Mad Men es en efecto una obra maestra minuto a minuto, y una obra maestra de la tenebra, de lo corrupto del alma. Como todo personaje bien hecho, Draper tiene muchas caras, pero pocas veces la TV ha concebido un alma tan oscura, tan poco dotada de luz. Moody, el escritor que se despidió de la audiencia unos meses antes que el publicista de Madison Av, a fines de 2014, es desde muchos puntos de vista otra cosa. Básicamente, lo es en su propensión a decir la verdad, en su humor eficaz (aunque sobran unos 15 capítulos y donde más se resiente tal exceso es justamente en el humor, a ratos chabacanísimo) y sobre todo en su fibra moral. Porque Moody, violento, promiscuo, alcohólico, es con todo una especie de modelo ético hipermasculinizado: se mantiene fiel a sus hijos, al amor por su esposa (que no a ella) y a sus amigos. Es en muchos sentidos, pues, un sentimental sin sentimentalismos. Draper no: carece realmente de amistades, es ajeno a toda intimidad distinta a la física y resulta dudoso que se guíe por principios morales. Es quizá un psicópata, pues, y sin duda es un personaje de literatura centroeuropea: un hombre sin atributos, como inventado por Musil o Canetti.
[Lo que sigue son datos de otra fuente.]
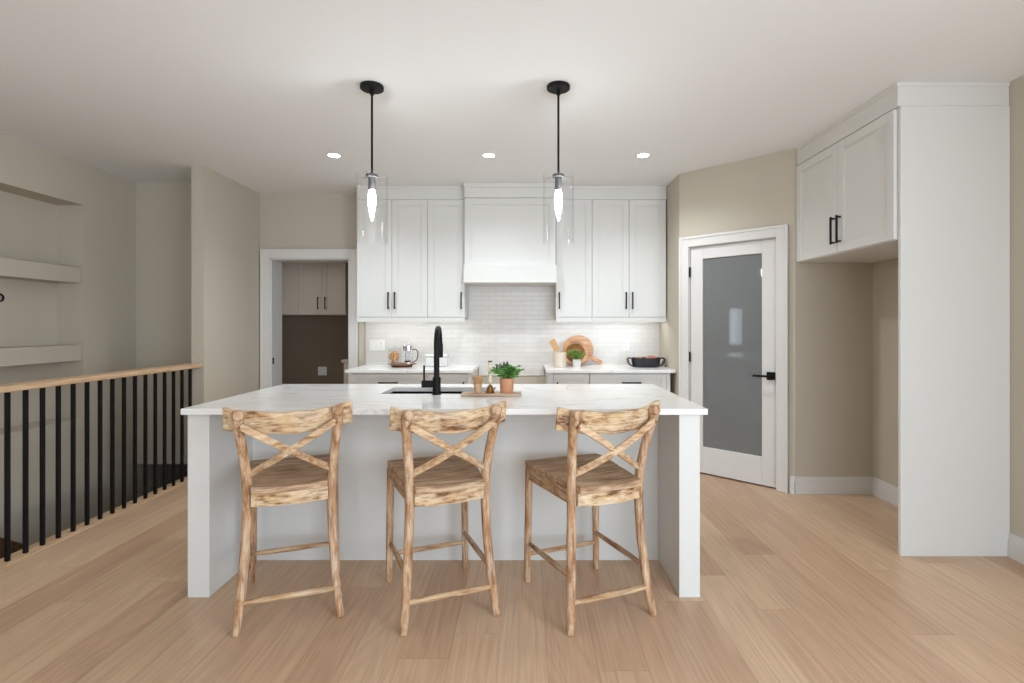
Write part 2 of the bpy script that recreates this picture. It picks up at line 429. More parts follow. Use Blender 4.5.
# left wall with the niche, and the sidelight window
NY0, NY1, NZ0, NZ1, NXB = 2.95, 4.60, 0.535, 2.378, -4.06
w = MB(); holes_wall(w, 'x', NXB, XL, YR, 5.38, -2.8, CZ, [(2.2, 2.46, 0.95, 1.7), (NY0, NY1, NZ0, NZ1)])
w.box(NXB - 0.1, NXB, NY0 - 0.1, NY1 + 0.1, NZ0 - 0.1, NZ1 + 0.1)
struct(w.build('wall_left', M['wall'], smooth=False), 'greige side wall with a recessed shelf niche above the stairs', 'wall')
# stairwell end wall (header over the descending stair), stub wall, wells
w = MB(); w.box(XL, -2.94, 5.22, 5.38, -0.03, CZ); w.box(XL, -2.94, 6.6, 6.7, -2.8, -0.03); w.box(XL, -2.94, 5.38, 6.7, -0.06, -0.03)
struct(w.build('wall_stair', M['wall'], smooth=False), 'greige wall at the end of the stairwell', 'wall')
w = MB(); w.box(-2.94, -2.83, 4.67, YB, -0.25, CZ)
struct(w.build('wall_stub', M['wall'], smooth=False), 'narrow greige wall end where the handrail stops', 'wall')
w = MB(); w.box(-2.94, -2.85, 2.5, 6.7, -2.8, -0.25); w.box(XL, -2.85, 2.5, 2.6, -2.8, -0.25); w.box(XL - .1, -2.85, 2.5, 6.7, -2.9, -2.8)
w.box(XL - 0.2, XL, 5.38, 6.7, -2.8, 0)
struct(w.build('wall_stairwell', M['wall'], smooth=False), 'greige lower walls of the stairwell', 'wall')
# mudroom beyond the doorway
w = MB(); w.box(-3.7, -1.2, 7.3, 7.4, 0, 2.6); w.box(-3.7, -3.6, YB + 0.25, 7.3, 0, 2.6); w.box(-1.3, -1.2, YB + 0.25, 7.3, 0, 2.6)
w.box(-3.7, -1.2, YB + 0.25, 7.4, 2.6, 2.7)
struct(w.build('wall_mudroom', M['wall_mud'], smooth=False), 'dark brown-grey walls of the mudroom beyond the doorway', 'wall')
lamp('mudroom_downlight', 'SPOT', (-2.55, 6.35, 2.57), 7, (1.0, 0.96, 0.9), 0.05, 110)  # unseen spot without a fixture, added to brighten the mudroom cabinet fronts
# stair flight going down away from the camera
w = MB()
poly = []
y, z = 2.70, 0.0
for k in range(10):
    w.box(XL, -2.97, y, y + 0.29, z - 0.19 - 0.04, z - 0.19)
    w.box(XL, -2.97, y, y + 0.02, z - 0.19, z - 0.03 if k == 0 else z)
    y += 0.27; z -= 0.19
struct(w.build('stairs', M['carpet'], smooth=False), 'wooden stair flight going down behind the railing', 'stairs')
w = MB()
pts = [(3.25, 0.02), (3.25, 0.16), (5.6, -1.49), (5.6, -1.75), (3.25, -0.1)]
pp = [(p[0], p[1]) for p in ((2.75, -0.2), (2.75, 0.55), (5.2, -1.13), (5.2, -1.96))]
bm = w.bm
a = [bm.verts.new((XL, p, q)) for p, q in pp]; b = [bm.verts.new((XL + 0.018, p, q)) for p, q in pp]
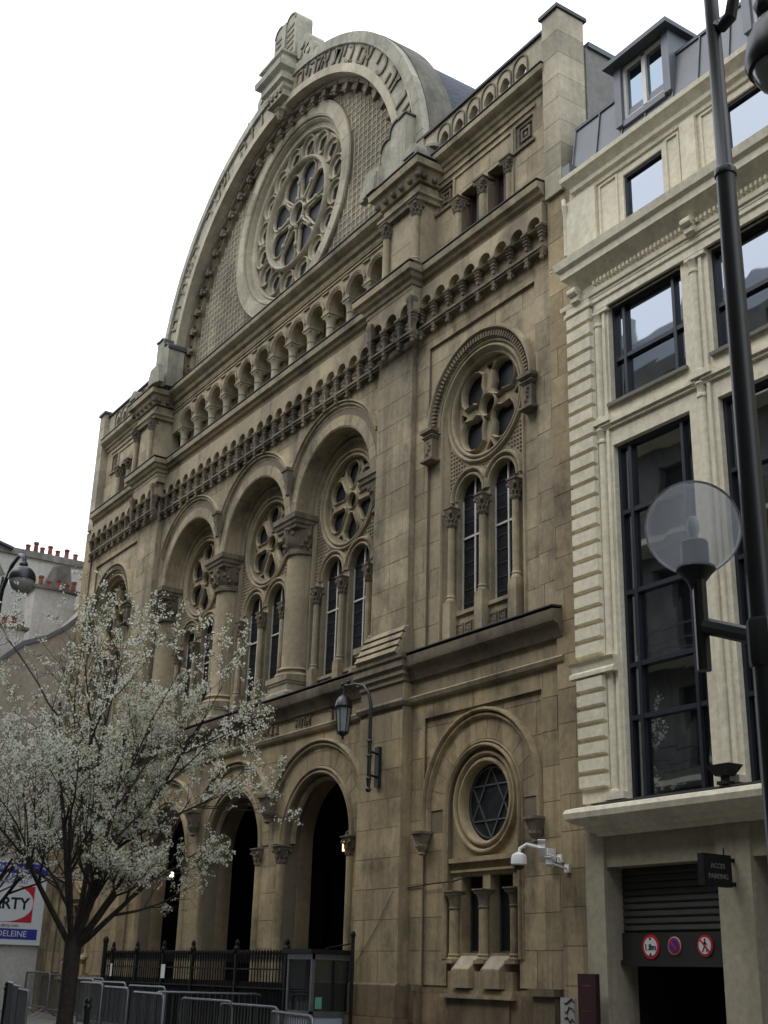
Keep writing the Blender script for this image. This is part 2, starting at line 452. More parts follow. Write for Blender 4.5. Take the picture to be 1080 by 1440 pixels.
# ------------------------------------------------------------------ synagogue
XC = -26.43
SY = thing('synagogue', 'tall ochre stone synagogue with a great round gable, rose window and three porch arches', 'synagogue', (XC, 13.3, 0))
WS, WC, WP, WB = 13.30, 13.35, 13.18, 13.08
BAY = [XC+3.78, XC, XC-3.78]
def mir(x): return 2*XC-x
def mpath(p): return p + [(mir(x), y) for x, y in reversed(p)]     # mirror a left->right half path given from centre
def cornice(name, path, prof, mat='stone', lead=True):
    mb = MB(); mb.sweep(path, prof, XY); o = mb.put(name, mat, SY, 25)
    if lead:
        zt = max(p[1] for p in prof); om = max(p[0] for p in prof)
        m2 = MB(); m2.sweep(path, [(-.05, zt+.002), (om+.012, zt+.002), (om+.012, zt+.022), (-.05, zt+.05)], XY); m2.put('flashing', 'lead', o, 25)
    return o
def inst(me, name, parent, x, y, z, rz=0.): return place(me, name, parent, loc=(x, y, z), rot=(0, 0, rz) if rz else None)

def column(name, x, y, z0, z1, r, cap_h, base_h, mat='stone', capmat='stone_carved', fancy=True, n=14, parent=None, big=False):
    mb = MB(); mb.lathe((x, y, z0), [(r*1.04, base_h), (r*1.0, base_h+.1), (r*.97, z1-z0-cap_h)], n); sh = mb.put(name, mat, parent or SY)
    b = MB(); b.prism4((x, y, z0), [(r*1.5, 0), (r*1.5, base_h*.35)])
    b.lathe((x, y, z0), [(r*1.45, base_h*.352), (r*1.5, base_h*.45), (r*1.4, base_h*.58), (r*1.15, base_h*.66), (r*1.12, base_h*.78), (r*1.28, base_h*.86), (r*1.2, base_h*.97), (r*1.0, base_h+.01)], n)
    b.put('base', mat, sh)
    zc = z1-cap_h; a = cap_h*.24; c = MB()
    if big:
        c.lathe((x, y, zc), [(r*1.0, -.04), (r*1.16, -.02), (r*1.18, .05), (r*1.03, .08), (r*1.03, .14), (r*1.22, .22), (r*1.30, .34), (r*1.42, .60)], n)
        c.prism4((x, y, z1), [(r*1.2, -.36), (r*1.36, -.34), (r*1.38, -.26), (r*1.48, -.24), (r*1.52, -.16), (r*1.62, -.13), (r*1.62, 0)])
        rr_ = random.Random(int(abs(x)*10))
        for i in range(46):
            t = rr_.uniform(0, 2*pi); zz = rr_.uniform(.14, .62); rad = r*(1.2+.42*zz); c.ball((x+cos(t)*rad, y+sin(t)*rad, zc+zz), rr_.uniform(.035, .06), 5, rr_.uniform(.7, 1.5))
        c.put('capital', capmat, sh, 30); return sh
    c.lathe((x, y, zc), [(r*.97, -.02), (r*1.15, 0), (r*1.15, cap_h*.06), (r*1.0, cap_h*.1), (r*1.05, cap_h*.3), (r*1.25, cap_h*.55), (r*1.6, cap_h*.75)], n)
    c.prism4((x, y, z1), [(r*1.35, -a*1.1), (r*1.5, -a*.75), (r*1.5, -a*.45), (r*1.75, -a*.3), (r*1.75, 0)])
    if fancy:
        for ring, (zz, rr, k) in enumerate(((.22, 1.08, 8), (.50, 1.30, 8))):
            for i in range(k):
                t = 2*pi*(i+.5*ring)/k; rad = r*rr
                for q, (dr, dz) in enumerate(((0, 0), (.10, .14), (.22, .20))):
                    c.ball((x+cos(t)*(rad+dr*r), y+sin(t)*(rad+dr*r), zc+cap_h*(zz+dz)-cap_h*.1), cap_h*(.085-.012*q), 5, 1.25)
        for sx in (-1, 1):
            for sy in (-1, 1): c.ball((x+sx*r*1.38, y+sy*r*1.38, z1-a*1.35), cap_h*.10, 6)
    c.put('capital', capmat, sh, 40)
    return sh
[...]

Pensaba en estos asuntos el domingo mientras terminaba de ver Californication, poco después de mi último maratón de Mad Men. Qué sensación de pérdida. Y es que ambos personajes también se parecen —por eso resultan adictivos— en que son ejemplos de lo que nos enseña gran parte de la literatura del siglo XX y el XXI: que el gran tema de nuestro tiempo es la capacidad de sobrevivir a ti mismo. Tal cosa son, de fondo, una y otra serie: historias de reinvención personal no en términos de la iluminación, es decir, de encontrar una verdad revelada y abrazar por fin el bien y la felicidad, a la manera de la superación personal, sino en de una negociación interior, o sea, una administración de tus indignidades. En términos del cinismo, vaya.
Veo su sonrisa satisfecha: “Ah, pues igual y sí le trato de caer a mi comadre. Lo sabía: no hay tanta bronca”. Bórrenla. En la vida real, las cosas funcionan de otro modo. El cinismo también es optimista.